In 2004, Timothy X Troy was honored with the Freshman Studies teaching prize. “I love teaching Freshman Studies. It’s one of the great gestures of our education because we as faculty do exactly what we’re expecting our students to do which is to bring openness and engagement to material we’re not already familiar with.” A liberal arts setting, Professor Troy feels, is the best place to explore Theatre.
“There is nothing that separates your whole educational program and doing Theater,” said Troy, “the fact that you’re a Theater major and taking classes elsewhere in the college isn’t a separate activity. Everything you know, as an artist in the Theater, you can bring and you should be bringing.”

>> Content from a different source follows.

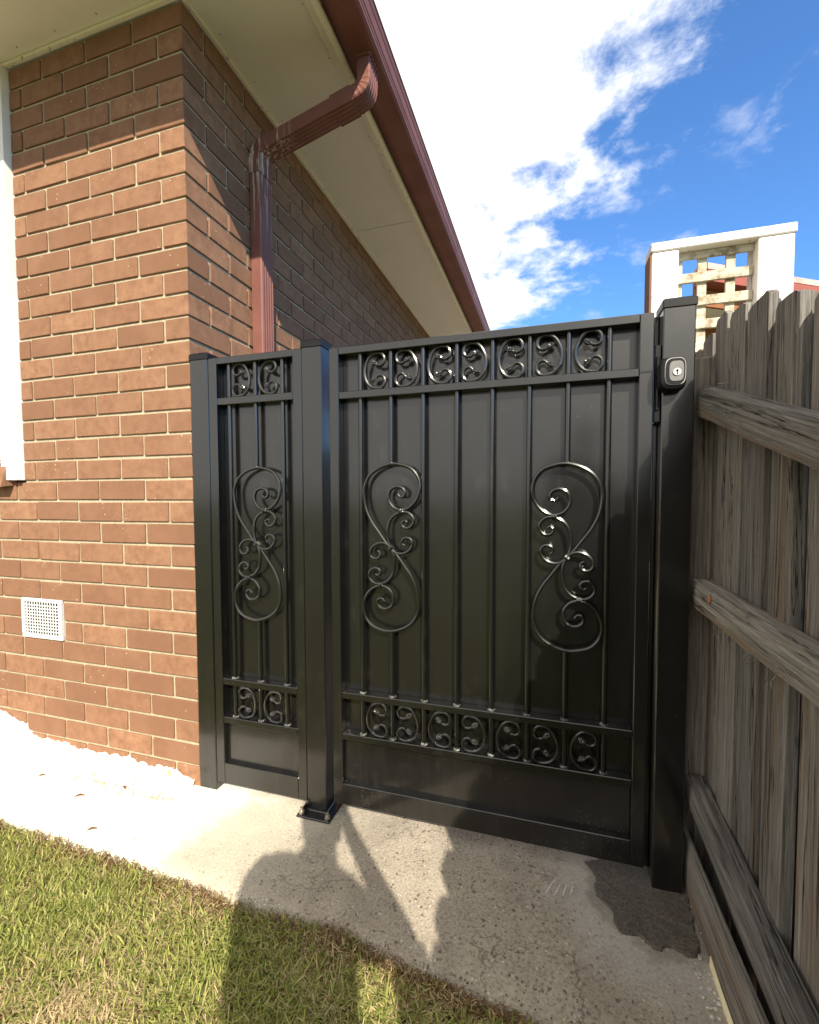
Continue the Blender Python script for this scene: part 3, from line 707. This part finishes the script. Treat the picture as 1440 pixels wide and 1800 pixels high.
def rail(pts, w0, w1, name='rail', label=None, mat=None):
    """pts: (y, z of the lower edge, height); section w0..w1 in x, with a rough grain relief"""
    b = MB(); vs = []; m = 12; n = 0; P = []
    for (ya, za, ha), (yb, zb, hb) in zip(pts, pts[1:]):
        k = max(2, int(abs(yb-ya)/.03))
        P += [(ya+(yb-ya)*i/k, za+(zb-za)*i/k, ha+(hb-ha)*i/k) for i in range(k)]
    P.append(pts[-1])
    for (y, z, h) in P:
        ring = []
        q = [(w0+.003, z), (w0+(w1-w0)*.35, z-.001), (w0+(w1-w0)*.7, z), (w1, z), (w1, z+h*.33), (w1, z+h*.66), (w1, z+h), (w0+(w1-w0)*.66, z+h+.001), (w0+(w1-w0)*.33, z+h), (w0+.004, z+h-.001), (w0, z+h*.66), (w0-.001, z+h*.3)]
        for i, (x, zz) in enumerate(q):
            a = .0028*noise.noise((i*3.7, y*5, w0*20+z*0)); vs.append((x+a, y, zz+.0028*noise.noise((i*5.1, y*6, 9+w0))))
    n = len(P); fs = [(i*m+k, i*m+(k+1) % m, (i+1)*m+(k+1) % m, (i+1)*m+k) for i in range(n-1) for k in range(m)]
    fs += [tuple(range(m-1, -1, -1)), tuple(range((n-1)*m, n*m))]
    o = b.add(vs, fs).build(name, mat or WY, fence, False, label)
    sl = math.atan2(pts[-1][1]-pts[0][1], pts[-1][0]-pts[0][0]); pv = Vector((w0, pts[0][0], pts[0][1]))-parent_loc(fence)
    o.data.transform(Matrix.Rotation(-sl, 4, 'X') @ Matrix.Translation(-pv)); o.location = pv; o.rotation_euler = (sl, 0, 0)
    return o
rail([(-.30, G-.328, .078), (1.482, G+.236, .078)], .400, .4525, label='sloping top rail')
rail([(-.30, G-.345, .076), (.83, G-.328, .076), (1.498, G-.315, .076)], .400, .4535)
rail([(-.30, G-1.00, .070), (.93, G-.957, .070), (1.509, G-.907, .070)], .400, .4530)
rail([(-4, G-.33, .078), (-.42, G-.33, .078)], .400, .4525); rail([(-4, G-.62, .076), (-.42, G-.62, .076)], .400, .4525); rail([(-4, G-1.0, .07), (-.42, G-1.0, .07)], .400, .4525)
for z in (.30, -.32, -.9): rail([(1.64, G+z, .075), (6, G+z, .075)], .400, .4525)
b = MB().box(.404, .470, 1.526, 1.63, -.05, G+.412, .004); b.build('fence_post', WZ, fence)
MB().box(.400, .4530, -.415, -.305, -.05, G+.02, .004).build('fence_post', WZ, fence)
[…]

“Cinderella” has been coming together slowly for some time now. “I’ve been hoping to do a Rodgers and Hammerstein for a while here,” says Professor Troy, “I wanted to be sure we had enough orchestra resources before we did it because typically Rodgers and Hammerstein’s scoring as musicals is very lush and full.” Lawrence Symphony Orchestra and Music Director Philip A. Swan’s contributions were key to the production. When asked why he picked Cinderella, Professor Troy replied, “The story is deceptively complex. We all think we know the story because it’s so familiar and because it’s been done so many different ways but Rodgers and Hammerstein have a particular take on Cinderella’s journey and its one that highly values imagination and a noble heart.”
One thing he warns his cast and crew is not to “Disney-fy” it and inadvertently quote or allude to something done in previous treatments. In order to find a new way of telling such a familiar story, Professor Troy chose a particular historical lens to work with: “I asked us to go through the mental experiment of pretending that we were Victorian era people looking back at a particular art movement and I picked the Pre-Raphaelite movement. That period just offered a lot of wonderful approaches, a couple of which are a vibrant and saturated use of color and a storytelling approach to the visual image.”
When asked what audiences should expect from his treatment, he said, “We are rich with talent here at Lawrence so you will expect a very high degree of musicality, very confident acting and presenting of the story.”
In winter, Professor Troy will be directing the Opera “L’Etoile” by Emmanuel Chabrier. Along with directing Professor Troy is also focusing on playwriting. “I spent more time working on developing other people’s plays and directing. I remembered that I made a promise to rededicate myself as a playwright and I’m glad to say that I have.” Currently two of his plays “The Dublin Journal” and “The Life of Me” are under consideration at Theatres in the US, UK, and Ireland for development.
His commitment to Lawrence is based on his belief in the core mission of the university, “I believe in liberal arts and I think its best way to be an artist, to be an educated person and to be an active, thoughtful citizen.